WHAT TO WORK ON:
In the listing below, find the line with "sc.cycles.caustics_reflective = False;", then repeat exactly every line from the top through that one.

GIVEN INFORMATION:
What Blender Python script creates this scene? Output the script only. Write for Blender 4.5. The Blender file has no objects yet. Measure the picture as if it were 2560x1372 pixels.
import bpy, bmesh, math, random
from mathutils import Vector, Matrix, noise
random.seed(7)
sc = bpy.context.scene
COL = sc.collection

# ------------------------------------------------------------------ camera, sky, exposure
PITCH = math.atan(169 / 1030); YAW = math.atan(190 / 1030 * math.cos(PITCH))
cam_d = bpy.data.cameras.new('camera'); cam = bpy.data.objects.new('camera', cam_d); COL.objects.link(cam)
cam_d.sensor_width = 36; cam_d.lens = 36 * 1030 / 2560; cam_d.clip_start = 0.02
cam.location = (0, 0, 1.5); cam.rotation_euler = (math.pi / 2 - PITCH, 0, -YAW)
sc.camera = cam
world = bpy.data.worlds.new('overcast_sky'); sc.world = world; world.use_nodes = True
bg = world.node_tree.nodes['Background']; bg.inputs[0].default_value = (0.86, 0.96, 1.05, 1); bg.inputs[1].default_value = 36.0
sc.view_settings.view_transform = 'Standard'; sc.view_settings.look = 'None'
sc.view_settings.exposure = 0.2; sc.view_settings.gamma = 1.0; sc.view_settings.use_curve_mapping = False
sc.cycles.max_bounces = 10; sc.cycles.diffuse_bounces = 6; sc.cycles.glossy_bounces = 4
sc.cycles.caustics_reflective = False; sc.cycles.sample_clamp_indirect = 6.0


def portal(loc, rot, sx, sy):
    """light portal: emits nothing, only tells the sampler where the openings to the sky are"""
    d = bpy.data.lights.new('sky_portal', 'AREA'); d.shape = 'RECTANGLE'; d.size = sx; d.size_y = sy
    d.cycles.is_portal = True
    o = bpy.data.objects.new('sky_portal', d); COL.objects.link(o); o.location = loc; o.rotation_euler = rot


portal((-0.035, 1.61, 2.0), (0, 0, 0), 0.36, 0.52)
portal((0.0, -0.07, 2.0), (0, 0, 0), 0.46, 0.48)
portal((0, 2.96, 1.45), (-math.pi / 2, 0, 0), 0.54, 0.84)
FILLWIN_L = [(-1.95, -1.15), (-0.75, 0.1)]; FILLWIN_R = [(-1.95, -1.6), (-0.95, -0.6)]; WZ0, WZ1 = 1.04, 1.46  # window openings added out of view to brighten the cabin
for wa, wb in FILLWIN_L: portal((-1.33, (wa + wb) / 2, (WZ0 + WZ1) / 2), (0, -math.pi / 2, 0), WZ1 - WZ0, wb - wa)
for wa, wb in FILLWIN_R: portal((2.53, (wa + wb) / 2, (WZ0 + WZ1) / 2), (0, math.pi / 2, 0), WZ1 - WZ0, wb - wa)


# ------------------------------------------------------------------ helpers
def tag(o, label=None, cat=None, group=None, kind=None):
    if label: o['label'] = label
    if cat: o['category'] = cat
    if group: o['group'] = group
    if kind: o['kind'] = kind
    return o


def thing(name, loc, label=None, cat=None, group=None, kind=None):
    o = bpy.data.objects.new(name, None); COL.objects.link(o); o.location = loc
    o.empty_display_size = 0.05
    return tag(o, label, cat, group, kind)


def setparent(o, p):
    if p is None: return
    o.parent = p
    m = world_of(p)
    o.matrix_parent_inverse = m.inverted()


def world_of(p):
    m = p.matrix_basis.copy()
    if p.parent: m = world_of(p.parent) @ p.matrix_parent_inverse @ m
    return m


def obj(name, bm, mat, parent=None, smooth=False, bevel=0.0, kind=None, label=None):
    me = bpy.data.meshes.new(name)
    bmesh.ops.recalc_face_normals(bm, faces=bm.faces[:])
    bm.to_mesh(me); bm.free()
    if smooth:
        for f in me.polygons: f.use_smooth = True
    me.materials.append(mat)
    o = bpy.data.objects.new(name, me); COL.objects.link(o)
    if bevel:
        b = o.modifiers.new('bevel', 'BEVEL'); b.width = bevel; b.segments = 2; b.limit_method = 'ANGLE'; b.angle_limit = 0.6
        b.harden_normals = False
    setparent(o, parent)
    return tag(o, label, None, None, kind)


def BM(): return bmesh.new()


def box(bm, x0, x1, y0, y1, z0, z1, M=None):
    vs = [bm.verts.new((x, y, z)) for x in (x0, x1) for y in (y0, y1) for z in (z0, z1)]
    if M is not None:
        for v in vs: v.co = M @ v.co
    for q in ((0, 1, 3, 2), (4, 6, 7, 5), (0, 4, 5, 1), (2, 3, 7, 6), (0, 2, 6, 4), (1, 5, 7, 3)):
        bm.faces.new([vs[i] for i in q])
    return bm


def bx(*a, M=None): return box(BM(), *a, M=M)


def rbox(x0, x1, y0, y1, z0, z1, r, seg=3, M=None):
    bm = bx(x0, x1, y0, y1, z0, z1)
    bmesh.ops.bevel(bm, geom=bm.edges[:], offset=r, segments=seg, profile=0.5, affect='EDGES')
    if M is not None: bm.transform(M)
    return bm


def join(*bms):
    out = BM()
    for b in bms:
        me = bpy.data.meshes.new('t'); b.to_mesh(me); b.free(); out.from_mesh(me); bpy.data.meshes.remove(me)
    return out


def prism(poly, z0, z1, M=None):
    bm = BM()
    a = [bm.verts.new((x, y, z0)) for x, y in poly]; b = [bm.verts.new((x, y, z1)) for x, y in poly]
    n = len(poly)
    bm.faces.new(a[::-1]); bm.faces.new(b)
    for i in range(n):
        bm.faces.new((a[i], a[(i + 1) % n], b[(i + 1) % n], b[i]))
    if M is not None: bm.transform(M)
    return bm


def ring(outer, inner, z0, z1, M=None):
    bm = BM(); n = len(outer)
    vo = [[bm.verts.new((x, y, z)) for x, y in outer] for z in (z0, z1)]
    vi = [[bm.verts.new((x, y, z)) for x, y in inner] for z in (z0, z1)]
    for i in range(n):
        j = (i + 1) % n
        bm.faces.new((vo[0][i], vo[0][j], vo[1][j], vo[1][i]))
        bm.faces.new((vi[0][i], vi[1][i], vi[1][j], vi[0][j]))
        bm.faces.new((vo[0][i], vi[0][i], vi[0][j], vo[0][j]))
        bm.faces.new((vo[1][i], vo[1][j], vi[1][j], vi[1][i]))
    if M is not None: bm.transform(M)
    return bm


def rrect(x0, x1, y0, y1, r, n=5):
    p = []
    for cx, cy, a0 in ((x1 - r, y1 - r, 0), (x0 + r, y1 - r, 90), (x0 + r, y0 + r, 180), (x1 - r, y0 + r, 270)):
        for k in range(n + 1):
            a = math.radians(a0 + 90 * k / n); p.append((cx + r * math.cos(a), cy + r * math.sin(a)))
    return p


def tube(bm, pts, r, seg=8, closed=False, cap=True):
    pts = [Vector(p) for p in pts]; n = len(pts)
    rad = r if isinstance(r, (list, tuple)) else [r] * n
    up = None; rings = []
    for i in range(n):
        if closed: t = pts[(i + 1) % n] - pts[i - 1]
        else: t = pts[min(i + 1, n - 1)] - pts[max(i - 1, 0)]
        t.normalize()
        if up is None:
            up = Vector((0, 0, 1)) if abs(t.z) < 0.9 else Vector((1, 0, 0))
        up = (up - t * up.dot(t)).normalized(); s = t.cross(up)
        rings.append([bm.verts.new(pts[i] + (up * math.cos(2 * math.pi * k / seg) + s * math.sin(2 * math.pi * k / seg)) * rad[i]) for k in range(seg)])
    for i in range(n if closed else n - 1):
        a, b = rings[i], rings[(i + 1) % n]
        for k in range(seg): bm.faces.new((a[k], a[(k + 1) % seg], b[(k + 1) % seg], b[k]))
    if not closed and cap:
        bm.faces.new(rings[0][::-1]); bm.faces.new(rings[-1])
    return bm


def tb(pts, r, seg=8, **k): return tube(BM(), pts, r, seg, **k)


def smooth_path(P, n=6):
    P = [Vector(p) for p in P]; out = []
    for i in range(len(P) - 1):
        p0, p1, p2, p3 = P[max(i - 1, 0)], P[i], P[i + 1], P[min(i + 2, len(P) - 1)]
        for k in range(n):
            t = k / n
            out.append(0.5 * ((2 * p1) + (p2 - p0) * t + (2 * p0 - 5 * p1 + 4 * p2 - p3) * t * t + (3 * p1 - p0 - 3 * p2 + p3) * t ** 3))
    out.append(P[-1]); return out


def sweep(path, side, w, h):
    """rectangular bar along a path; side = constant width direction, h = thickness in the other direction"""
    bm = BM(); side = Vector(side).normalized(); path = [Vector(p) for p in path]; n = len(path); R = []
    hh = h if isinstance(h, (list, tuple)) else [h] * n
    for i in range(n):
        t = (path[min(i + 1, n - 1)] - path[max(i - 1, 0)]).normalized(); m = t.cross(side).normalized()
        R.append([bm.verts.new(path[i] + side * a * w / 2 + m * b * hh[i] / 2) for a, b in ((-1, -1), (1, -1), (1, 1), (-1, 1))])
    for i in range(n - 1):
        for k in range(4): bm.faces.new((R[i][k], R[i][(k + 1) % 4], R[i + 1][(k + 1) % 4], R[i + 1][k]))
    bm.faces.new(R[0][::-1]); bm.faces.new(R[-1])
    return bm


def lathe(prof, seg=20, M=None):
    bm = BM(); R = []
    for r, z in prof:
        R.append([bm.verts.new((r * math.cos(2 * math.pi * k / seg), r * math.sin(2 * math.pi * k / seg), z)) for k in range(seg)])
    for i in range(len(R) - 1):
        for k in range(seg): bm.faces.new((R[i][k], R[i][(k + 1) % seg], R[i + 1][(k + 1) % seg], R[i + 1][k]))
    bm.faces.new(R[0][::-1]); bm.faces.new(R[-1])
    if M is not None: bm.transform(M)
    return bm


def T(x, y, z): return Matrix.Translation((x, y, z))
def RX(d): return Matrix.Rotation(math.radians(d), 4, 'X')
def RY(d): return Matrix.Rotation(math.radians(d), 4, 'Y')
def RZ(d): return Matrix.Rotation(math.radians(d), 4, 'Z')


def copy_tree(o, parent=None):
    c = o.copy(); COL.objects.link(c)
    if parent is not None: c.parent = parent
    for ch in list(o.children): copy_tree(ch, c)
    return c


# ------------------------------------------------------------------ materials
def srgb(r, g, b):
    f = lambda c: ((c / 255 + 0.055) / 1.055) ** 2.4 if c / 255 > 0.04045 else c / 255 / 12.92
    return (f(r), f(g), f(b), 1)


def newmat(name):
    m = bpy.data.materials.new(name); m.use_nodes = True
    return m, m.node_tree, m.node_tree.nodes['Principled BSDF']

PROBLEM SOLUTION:
What Blender Python script creates this scene? Output the script only. Write for Blender 4.5. The Blender file has no objects yet. Measure the picture as if it were 2560x1372 pixels.
import bpy, bmesh, math, random
from mathutils import Vector, Matrix, noise
random.seed(7)
sc = bpy.context.scene
COL = sc.collection

# ------------------------------------------------------------------ camera, sky, exposure
PITCH = math.atan(169 / 1030); YAW = math.atan(190 / 1030 * math.cos(PITCH))
cam_d = bpy.data.cameras.new('camera'); cam = bpy.data.objects.new('camera', cam_d); COL.objects.link(cam)
cam_d.sensor_width = 36; cam_d.lens = 36 * 1030 / 2560; cam_d.clip_start = 0.02
cam.location = (0, 0, 1.5); cam.rotation_euler = (math.pi / 2 - PITCH, 0, -YAW)
sc.camera = cam
world = bpy.data.worlds.new('overcast_sky'); sc.world = world; world.use_nodes = True
bg = world.node_tree.nodes['Background']; bg.inputs[0].default_value = (0.86, 0.96, 1.05, 1); bg.inputs[1].default_value = 36.0
sc.view_settings.view_transform = 'Standard'; sc.view_settings.look = 'None'
sc.view_settings.exposure = 0.2; sc.view_settings.gamma = 1.0; sc.view_settings.use_curve_mapping = False
sc.cycles.max_bounces = 10; sc.cycles.diffuse_bounces = 6; sc.cycles.glossy_bounces = 4
sc.cycles.caustics_reflective = False; sc.cycles.sample_clamp_indirect = 6.0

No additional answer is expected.